On the other hand, there are people whose company I don’t want, if they don’t like the way I naturally am. For example, I will avoid swearing in certain contexts (e.g. a formal lecture; when I’m a guest in a conservative’s house; etc.), but I’m not going to hang out at a party where I can’t swear. I’d rather be elsewhere. Conversely, if it’s my party, and you don’t like swearing, you belong elsewhere. And that’s your responsibility. By extension, any women who might have unreasonable expectations shouldn’t mingle with men who don’t meet them. But not all expectations are unreasonable.

How do you tell the difference? Empathy and the Golden Rule: (a) first understand what difference it makes to be a woman [e.g. by a huge margin, women are far more likely to be raped or sexually assaulted than men, and they live with that fact, we don't] and (b) then ask if you were them, how would you want to be treated? (Or, “how would that behavior then look to you?” or “what would that remark then sound like to you?” or “what would reassure me that I’m going to be comfortable here?” etc.).

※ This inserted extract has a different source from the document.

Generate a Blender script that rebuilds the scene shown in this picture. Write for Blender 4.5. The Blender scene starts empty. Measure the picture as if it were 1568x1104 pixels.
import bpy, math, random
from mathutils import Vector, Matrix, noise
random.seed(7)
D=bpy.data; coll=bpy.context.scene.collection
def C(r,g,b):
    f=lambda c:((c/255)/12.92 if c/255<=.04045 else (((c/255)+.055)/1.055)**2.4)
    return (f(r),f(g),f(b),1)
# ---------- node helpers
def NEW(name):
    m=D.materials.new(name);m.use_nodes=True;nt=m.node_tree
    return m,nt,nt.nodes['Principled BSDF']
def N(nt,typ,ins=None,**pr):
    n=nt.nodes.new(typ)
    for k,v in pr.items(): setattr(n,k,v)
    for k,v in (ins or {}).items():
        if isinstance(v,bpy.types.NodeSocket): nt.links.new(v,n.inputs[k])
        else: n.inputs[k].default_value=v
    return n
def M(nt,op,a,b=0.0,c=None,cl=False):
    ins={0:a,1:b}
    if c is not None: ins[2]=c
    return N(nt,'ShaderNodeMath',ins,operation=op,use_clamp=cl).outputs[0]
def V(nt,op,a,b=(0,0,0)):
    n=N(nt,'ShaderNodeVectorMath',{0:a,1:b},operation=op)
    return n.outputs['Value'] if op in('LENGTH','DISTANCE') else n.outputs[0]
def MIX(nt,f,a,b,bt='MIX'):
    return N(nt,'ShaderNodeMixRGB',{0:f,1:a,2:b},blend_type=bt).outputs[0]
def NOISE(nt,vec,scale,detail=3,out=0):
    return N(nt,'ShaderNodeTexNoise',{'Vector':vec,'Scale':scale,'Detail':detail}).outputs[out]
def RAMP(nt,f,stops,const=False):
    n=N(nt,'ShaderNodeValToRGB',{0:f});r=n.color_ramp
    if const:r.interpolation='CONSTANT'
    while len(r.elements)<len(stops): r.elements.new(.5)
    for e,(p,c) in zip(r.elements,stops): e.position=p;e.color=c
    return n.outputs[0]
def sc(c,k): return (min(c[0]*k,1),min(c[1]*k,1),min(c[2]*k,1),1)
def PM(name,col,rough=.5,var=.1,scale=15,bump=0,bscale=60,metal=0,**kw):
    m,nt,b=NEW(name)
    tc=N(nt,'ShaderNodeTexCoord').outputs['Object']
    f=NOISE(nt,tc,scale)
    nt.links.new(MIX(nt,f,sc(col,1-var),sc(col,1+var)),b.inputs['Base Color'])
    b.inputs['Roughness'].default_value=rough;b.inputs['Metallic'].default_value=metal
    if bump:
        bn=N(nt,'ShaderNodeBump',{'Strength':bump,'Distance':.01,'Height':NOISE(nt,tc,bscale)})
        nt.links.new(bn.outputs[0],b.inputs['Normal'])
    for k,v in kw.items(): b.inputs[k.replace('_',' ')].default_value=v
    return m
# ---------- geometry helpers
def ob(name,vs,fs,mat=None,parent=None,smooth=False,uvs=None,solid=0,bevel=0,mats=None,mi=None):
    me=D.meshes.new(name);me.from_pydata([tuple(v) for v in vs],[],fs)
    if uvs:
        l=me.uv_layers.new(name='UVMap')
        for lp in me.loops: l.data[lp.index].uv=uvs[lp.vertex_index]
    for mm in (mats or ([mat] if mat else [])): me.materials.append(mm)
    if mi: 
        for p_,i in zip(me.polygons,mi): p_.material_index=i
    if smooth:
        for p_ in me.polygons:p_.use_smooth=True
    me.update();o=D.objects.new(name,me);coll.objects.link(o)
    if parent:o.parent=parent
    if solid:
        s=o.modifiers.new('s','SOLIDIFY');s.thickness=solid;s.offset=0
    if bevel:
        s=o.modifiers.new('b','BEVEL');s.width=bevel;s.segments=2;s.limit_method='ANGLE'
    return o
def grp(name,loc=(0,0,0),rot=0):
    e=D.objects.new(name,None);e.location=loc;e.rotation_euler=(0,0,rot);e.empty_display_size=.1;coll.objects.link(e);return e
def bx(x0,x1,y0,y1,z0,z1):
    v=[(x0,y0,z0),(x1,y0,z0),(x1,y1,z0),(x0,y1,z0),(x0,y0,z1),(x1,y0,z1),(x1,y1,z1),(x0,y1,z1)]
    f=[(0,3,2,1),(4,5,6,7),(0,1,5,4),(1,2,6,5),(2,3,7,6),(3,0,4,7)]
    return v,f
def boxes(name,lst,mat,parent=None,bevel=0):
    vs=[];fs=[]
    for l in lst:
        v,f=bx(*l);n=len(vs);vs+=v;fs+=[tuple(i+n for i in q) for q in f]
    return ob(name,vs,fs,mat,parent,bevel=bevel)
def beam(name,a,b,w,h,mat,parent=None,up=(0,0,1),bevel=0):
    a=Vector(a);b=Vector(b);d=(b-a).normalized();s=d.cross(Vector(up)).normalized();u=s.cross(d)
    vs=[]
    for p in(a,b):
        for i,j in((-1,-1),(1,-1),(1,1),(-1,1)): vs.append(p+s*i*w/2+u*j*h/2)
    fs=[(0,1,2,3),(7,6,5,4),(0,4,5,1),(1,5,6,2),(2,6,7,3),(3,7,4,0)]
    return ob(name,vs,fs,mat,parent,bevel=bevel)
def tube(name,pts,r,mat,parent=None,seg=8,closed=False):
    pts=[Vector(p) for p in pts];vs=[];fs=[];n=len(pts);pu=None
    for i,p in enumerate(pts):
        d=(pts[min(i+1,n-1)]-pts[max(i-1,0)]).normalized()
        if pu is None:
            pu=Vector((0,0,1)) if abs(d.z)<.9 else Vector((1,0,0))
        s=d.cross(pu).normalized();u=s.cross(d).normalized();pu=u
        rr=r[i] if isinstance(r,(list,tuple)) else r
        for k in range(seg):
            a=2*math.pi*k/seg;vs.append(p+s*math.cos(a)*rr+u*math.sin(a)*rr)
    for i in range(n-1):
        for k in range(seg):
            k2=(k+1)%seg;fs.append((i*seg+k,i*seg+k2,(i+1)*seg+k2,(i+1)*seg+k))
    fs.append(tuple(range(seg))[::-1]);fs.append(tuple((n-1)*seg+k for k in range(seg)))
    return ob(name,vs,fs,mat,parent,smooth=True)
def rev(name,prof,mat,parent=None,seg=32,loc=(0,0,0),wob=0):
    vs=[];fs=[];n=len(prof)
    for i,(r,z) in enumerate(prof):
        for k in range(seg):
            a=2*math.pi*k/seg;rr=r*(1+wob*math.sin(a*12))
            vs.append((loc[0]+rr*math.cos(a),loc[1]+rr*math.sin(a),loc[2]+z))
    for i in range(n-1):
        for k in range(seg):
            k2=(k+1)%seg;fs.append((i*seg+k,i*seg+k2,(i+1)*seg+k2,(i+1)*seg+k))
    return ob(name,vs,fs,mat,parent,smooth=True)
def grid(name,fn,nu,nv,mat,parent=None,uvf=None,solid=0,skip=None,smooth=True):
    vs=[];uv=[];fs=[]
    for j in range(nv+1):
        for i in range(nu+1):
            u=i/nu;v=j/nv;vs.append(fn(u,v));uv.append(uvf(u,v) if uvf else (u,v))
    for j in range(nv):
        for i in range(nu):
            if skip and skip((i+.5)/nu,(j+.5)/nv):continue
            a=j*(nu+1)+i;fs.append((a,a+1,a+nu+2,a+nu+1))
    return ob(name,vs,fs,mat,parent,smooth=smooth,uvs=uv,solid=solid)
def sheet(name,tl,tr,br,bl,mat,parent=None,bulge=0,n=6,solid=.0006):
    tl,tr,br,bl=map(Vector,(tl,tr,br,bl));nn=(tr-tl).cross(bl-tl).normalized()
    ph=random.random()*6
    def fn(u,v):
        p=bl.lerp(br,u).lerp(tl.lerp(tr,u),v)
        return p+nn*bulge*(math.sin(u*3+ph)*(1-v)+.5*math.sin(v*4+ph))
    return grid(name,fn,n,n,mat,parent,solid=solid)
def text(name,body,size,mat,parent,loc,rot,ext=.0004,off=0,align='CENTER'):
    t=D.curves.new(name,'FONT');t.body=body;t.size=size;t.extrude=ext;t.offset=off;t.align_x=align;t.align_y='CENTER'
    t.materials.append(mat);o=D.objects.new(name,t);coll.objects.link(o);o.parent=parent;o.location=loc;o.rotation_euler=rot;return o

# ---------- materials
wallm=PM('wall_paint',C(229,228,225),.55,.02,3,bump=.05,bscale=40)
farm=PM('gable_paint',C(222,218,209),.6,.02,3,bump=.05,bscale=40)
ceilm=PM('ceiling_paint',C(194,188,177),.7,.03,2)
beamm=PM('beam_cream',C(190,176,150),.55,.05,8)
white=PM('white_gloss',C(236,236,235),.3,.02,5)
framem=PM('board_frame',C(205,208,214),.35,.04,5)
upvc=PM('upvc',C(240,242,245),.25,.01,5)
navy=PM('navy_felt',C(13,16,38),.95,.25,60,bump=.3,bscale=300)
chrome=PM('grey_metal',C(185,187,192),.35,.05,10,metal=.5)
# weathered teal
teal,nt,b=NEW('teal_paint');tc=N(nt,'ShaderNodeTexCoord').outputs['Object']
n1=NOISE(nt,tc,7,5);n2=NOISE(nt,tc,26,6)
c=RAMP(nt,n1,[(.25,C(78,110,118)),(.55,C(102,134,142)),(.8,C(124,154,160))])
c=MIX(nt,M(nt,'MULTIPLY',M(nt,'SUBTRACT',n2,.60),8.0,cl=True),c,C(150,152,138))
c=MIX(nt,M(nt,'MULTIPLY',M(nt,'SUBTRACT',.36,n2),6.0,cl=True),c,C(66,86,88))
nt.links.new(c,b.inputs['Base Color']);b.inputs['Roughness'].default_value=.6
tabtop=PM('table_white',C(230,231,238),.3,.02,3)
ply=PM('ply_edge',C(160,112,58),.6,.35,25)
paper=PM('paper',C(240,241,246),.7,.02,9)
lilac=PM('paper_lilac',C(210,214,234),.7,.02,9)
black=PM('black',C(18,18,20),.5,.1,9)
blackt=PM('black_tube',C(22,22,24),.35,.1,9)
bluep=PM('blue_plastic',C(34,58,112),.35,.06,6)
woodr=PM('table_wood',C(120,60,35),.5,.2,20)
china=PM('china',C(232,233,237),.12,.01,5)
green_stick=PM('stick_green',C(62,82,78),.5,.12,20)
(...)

Another example of (a), BTW, is the fact that men tend not to have much actual experience receiving unwanted advances; whereas women tend to get that shit a lot, to the point of getting fed up by it as much as any man would who had the same experience. When guys say “but all advances from women are welcome!” that only confirms to me they are naively inexperienced. Would you want persistent advances from your best friend’s wife? Or women you find unattractive? What about daily menacing come-ons from gay men? I have been hit on or flirted with by gay men a good amount (and not just because my wife used to work in the theatre) and I don’t mind it, it’s even flattering, but this is because they were always polite about it, genuine gentlemen; but imagine if they weren’t? Or they just wouldn’t lay off? Or literally everywhere you went yet another dude came on to you? It would get tiring after a while. Why, gosh, you might even give up going to group events where that keeps happening.

Hence, Ian, I think your overall point is spot on.